» TASK DETAILS:
Output each line of the material exactly as it stands.

» RECORDED INFORMATION:
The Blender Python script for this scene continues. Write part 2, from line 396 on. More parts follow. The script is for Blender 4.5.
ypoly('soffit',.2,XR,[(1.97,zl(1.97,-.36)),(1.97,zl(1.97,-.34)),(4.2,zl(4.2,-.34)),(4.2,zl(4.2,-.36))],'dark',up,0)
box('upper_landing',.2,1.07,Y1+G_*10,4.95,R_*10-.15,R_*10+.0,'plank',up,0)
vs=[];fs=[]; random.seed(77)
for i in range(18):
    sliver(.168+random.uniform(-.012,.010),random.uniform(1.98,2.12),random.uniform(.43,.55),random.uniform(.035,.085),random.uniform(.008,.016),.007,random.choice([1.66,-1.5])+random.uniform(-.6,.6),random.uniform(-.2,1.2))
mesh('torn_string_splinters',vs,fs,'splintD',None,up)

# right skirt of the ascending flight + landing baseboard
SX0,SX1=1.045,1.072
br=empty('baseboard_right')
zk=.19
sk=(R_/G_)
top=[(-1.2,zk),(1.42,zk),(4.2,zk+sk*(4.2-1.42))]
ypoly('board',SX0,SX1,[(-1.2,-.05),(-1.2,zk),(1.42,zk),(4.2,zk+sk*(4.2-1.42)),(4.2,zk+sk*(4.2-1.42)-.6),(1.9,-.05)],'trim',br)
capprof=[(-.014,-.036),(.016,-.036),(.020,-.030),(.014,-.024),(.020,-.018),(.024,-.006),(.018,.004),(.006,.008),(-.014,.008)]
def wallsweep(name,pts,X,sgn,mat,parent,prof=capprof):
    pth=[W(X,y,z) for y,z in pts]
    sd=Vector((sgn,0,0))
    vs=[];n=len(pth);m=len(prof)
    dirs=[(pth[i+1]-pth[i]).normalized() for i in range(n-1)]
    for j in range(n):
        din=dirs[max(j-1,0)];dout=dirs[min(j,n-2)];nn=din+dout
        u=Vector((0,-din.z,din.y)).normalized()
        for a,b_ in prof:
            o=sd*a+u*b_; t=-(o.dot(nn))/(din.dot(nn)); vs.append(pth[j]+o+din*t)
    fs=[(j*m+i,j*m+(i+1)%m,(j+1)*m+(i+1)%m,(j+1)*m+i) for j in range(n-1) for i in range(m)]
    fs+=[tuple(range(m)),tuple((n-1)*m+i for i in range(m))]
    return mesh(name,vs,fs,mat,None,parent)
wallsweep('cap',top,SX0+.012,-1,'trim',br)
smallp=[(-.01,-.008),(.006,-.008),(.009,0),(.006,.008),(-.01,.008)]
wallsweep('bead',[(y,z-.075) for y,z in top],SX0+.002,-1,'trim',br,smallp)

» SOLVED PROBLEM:
The Blender Python script for this scene continues. Write part 2, from line 396 on. More parts follow. The script is for Blender 4.5.
ypoly('soffit',.2,XR,[(1.97,zl(1.97,-.36)),(1.97,zl(1.97,-.34)),(4.2,zl(4.2,-.34)),(4.2,zl(4.2,-.36))],'dark',up,0)
box('upper_landing',.2,1.07,Y1+G_*10,4.95,R_*10-.15,R_*10+.0,'plank',up,0)
vs=[];fs=[]; random.seed(77)
for i in range(18):
    sliver(.168+random.uniform(-.012,.010),random.uniform(1.98,2.12),random.uniform(.43,.55),random.uniform(.035,.085),random.uniform(.008,.016),.007,random.choice([1.66,-1.5])+random.uniform(-.6,.6),random.uniform(-.2,1.2))
mesh('torn_string_splinters',vs,fs,'splintD',None,up)

# right skirt of the ascending flight + landing baseboard
SX0,SX1=1.045,1.072
br=empty('baseboard_right')
zk=.19
sk=(R_/G_)
top=[(-1.2,zk),(1.42,zk),(4.2,zk+sk*(4.2-1.42))]
ypoly('board',SX0,SX1,[(-1.2,-.05),(-1.2,zk),(1.42,zk),(4.2,zk+sk*(4.2-1.42)),(4.2,zk+sk*(4.2-1.42)-.6),(1.9,-.05)],'trim',br)
capprof=[(-.014,-.036),(.016,-.036),(.020,-.030),(.014,-.024),(.020,-.018),(.024,-.006),(.018,.004),(.006,.008),(-.014,.008)]
def wallsweep(name,pts,X,sgn,mat,parent,prof=capprof):
    pth=[W(X,y,z) for y,z in pts]
    sd=Vector((sgn,0,0))
    vs=[];n=len(pth);m=len(prof)
    dirs=[(pth[i+1]-pth[i]).normalized() for i in range(n-1)]
    for j in range(n):
        din=dirs[max(j-1,0)];dout=dirs[min(j,n-2)];nn=din+dout
        u=Vector((0,-din.z,din.y)).normalized()
        for a,b_ in prof:
            o=sd*a+u*b_; t=-(o.dot(nn))/(din.dot(nn)); vs.append(pth[j]+o+din*t)
    fs=[(j*m+i,j*m+(i+1)%m,(j+1)*m+(i+1)%m,(j+1)*m+i) for j in range(n-1) for i in range(m)]
    fs+=[tuple(range(m)),tuple((n-1)*m+i for i in range(m))]
    return mesh(name,vs,fs,mat,None,parent)
wallsweep('cap',top,SX0+.012,-1,'trim',br)
smallp=[(-.01,-.008),(.006,-.008),(.009,0),(.006,.008),(-.01,.008)]
wallsweep('bead',[(y,z-.075) for y,z in top],SX0+.002,-1,'trim',br,smallp)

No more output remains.